To me, it’s interesting to stage an argument where everyone is right and no one is wrong. It’s not a battle between right and wrong. They’re on different pages and so often, that is what causes our greatest conflicts with the people we love the most. If we were just able to look back at the 10 minutes of someone’s life, we might be able to realize why they’re acting this way.

You can acknowledge that Amy doesn’t use the one tool that could decimate Molly. She could say throughout that entire argument that Nick is in the pool with Ryan. She doesn’t do it. What I found the most interesting was seeing Kaitlyn Dever not say those words.

Restraint is the most fascinating thing to watch. It’s more interesting watching someone not cry than to cry. I think in this argument, watching Amy not say those words is really interesting to me. To see how Molly is getting panicked out of fear — it’s clear she fears abandonment. Slowly, you see that fear transferring into this rage.

Editing Choices:

It was a risk to stay in that shot and not intercut between them. I really wanted the audience to see the way these arguments happen. They lose the ability to see and hear each other. You’re seeing that in real-time. We’re not cutting it up for you, and we’re not presenting one side of the argument for you.
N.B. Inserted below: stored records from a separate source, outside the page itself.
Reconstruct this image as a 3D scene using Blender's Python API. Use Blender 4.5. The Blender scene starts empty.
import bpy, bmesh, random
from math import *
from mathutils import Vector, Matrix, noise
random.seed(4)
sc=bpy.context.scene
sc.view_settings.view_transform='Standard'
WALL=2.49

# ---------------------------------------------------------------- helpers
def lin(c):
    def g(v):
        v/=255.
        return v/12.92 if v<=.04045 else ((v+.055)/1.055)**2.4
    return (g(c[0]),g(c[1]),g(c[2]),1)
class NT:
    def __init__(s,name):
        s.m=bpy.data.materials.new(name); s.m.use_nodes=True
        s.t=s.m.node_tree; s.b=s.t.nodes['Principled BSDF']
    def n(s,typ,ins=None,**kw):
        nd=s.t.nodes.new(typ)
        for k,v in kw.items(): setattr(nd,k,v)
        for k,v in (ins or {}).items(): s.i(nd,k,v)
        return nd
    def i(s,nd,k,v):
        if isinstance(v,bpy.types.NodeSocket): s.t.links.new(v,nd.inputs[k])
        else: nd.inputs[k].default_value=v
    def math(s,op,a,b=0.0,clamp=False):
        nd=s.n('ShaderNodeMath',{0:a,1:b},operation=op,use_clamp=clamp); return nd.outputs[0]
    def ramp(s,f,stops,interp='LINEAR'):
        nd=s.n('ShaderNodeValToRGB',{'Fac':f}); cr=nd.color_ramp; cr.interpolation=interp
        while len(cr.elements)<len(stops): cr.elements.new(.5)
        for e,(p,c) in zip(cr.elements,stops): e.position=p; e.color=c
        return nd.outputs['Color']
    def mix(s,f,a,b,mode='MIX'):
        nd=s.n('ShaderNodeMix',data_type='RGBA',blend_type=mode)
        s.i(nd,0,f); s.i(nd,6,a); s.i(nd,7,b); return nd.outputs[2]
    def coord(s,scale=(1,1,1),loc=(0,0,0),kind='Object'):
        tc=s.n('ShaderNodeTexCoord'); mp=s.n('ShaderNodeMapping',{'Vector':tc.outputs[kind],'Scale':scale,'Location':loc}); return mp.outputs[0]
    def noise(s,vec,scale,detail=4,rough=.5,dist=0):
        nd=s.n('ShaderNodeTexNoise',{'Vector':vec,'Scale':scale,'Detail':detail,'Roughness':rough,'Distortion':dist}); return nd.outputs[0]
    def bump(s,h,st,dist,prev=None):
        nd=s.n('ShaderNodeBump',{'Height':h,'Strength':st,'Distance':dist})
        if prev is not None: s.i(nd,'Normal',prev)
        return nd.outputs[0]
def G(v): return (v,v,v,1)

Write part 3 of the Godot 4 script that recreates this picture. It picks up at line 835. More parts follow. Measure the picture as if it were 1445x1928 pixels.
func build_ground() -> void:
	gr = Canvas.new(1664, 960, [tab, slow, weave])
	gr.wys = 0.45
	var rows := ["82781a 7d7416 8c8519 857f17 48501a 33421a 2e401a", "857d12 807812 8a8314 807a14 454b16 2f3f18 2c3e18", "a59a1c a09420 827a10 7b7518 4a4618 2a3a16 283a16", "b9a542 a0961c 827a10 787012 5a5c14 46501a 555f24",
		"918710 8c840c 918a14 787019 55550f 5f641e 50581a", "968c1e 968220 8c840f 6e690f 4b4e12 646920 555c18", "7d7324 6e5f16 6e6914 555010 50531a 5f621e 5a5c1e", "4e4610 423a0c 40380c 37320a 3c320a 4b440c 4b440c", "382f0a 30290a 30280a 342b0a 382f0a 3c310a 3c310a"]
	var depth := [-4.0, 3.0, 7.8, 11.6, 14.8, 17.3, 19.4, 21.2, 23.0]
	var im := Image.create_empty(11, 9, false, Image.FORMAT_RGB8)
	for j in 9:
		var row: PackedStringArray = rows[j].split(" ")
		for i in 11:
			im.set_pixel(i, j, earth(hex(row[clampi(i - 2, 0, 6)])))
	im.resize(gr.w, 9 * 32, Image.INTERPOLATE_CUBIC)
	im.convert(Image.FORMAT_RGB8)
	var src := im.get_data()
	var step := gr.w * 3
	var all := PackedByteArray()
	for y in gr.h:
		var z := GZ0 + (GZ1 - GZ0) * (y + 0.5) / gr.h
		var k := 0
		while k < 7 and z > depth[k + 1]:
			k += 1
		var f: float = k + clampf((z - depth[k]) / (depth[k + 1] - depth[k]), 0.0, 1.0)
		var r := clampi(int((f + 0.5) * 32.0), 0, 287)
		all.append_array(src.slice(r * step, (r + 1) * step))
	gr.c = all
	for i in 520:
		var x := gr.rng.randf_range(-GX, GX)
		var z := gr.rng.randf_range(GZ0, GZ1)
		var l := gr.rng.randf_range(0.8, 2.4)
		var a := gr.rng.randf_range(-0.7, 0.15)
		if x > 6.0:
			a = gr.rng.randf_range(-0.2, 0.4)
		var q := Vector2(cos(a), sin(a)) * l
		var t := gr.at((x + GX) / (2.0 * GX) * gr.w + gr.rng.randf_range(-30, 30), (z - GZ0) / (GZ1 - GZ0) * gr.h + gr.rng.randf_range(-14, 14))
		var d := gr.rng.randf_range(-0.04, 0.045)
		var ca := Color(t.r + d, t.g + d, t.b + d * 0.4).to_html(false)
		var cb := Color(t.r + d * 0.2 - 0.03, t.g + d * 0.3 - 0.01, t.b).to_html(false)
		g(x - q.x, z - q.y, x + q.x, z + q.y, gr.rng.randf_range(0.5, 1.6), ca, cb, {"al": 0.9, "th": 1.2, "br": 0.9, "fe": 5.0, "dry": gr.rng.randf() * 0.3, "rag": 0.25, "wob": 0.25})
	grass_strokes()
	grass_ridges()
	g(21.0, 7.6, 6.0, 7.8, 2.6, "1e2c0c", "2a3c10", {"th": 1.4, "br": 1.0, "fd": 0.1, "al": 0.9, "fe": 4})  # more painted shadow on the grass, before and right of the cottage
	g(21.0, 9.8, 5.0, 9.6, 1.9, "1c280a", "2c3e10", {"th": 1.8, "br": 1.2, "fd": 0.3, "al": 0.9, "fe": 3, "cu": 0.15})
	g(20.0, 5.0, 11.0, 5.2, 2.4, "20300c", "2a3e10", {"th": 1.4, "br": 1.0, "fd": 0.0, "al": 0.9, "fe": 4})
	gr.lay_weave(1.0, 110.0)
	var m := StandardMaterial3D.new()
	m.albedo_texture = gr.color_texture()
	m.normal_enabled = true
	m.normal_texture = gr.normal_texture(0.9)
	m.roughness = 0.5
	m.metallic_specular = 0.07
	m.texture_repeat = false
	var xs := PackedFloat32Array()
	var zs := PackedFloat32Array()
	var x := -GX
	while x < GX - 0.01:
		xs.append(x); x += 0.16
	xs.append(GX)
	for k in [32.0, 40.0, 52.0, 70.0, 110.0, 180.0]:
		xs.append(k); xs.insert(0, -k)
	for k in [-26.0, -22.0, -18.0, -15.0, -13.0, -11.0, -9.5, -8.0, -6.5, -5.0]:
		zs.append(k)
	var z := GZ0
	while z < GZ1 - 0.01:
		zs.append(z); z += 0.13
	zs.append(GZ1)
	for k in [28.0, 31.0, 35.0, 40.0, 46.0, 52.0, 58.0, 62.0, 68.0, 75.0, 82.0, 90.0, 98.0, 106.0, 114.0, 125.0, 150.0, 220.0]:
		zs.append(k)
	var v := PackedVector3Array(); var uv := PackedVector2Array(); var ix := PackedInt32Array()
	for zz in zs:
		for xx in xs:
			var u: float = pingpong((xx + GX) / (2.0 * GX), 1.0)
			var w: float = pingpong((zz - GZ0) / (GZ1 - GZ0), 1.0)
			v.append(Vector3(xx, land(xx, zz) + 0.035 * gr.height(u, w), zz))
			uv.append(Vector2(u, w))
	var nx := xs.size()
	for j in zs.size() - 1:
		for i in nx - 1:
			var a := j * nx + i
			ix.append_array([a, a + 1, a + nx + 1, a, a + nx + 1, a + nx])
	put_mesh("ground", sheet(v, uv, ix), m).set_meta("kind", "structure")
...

It was a real choice in editing. You are inherently presenting an argument when you edit. When you are shooting an actual argument scene, I think it’s interesting to say, “OK audience, you make the decision for yourself.”

It was the most important scene to me. It was the most difficult technically. The take you see in the film is the second take.

Stripping Dialogue for Music:

I didn’t know I was going to strip the sound until I was editing. I was watching it and I realized their performances were so good that at a certain point, you don’t need to hear what they’re saying because the argument itself has completely spiraled out of control.

We’ve all experienced that. You’re spinning out of control and saying hurtful things. You’re treading water desperately trying not to drown. I thought if we cut the sound out, the audience can project their worst arguments onto this. I think it created more of an emotional impact to allow for people to not focus on the specificity of the argument and embrace that universal experience of deep sadness.

Using Social Media:

To make matters worse, they’re in a public space. Throughout the development of the film, I thought we have to acknowledge that young people live in a world full of social media. Their adolescent experience is defined by it. I didn’t want to timestamp the film with social media throughout it. “Eighth Grade” did it superbly. I didn’t want “Booksmart” to try to execute that same argument because Bo Burnham did it so well. I thought if we use it in a limited sense, only when it becomes the most useful or the most devastating.

So it’s the most useful when they’re experiencing fear of missing out and they’re trying to figure out where this party is. It’s devastating when the argument is being witnessed. I had the actors in the background turn the flash on their phones so we could bloom out the light to create that beautiful effect. It was another way to let the audience go on the journey with them in real-time. Some of those phones were filming. I was going to cut to what the phones were filming, but when I saw the footage we had, I just didn’t want to cut away at all.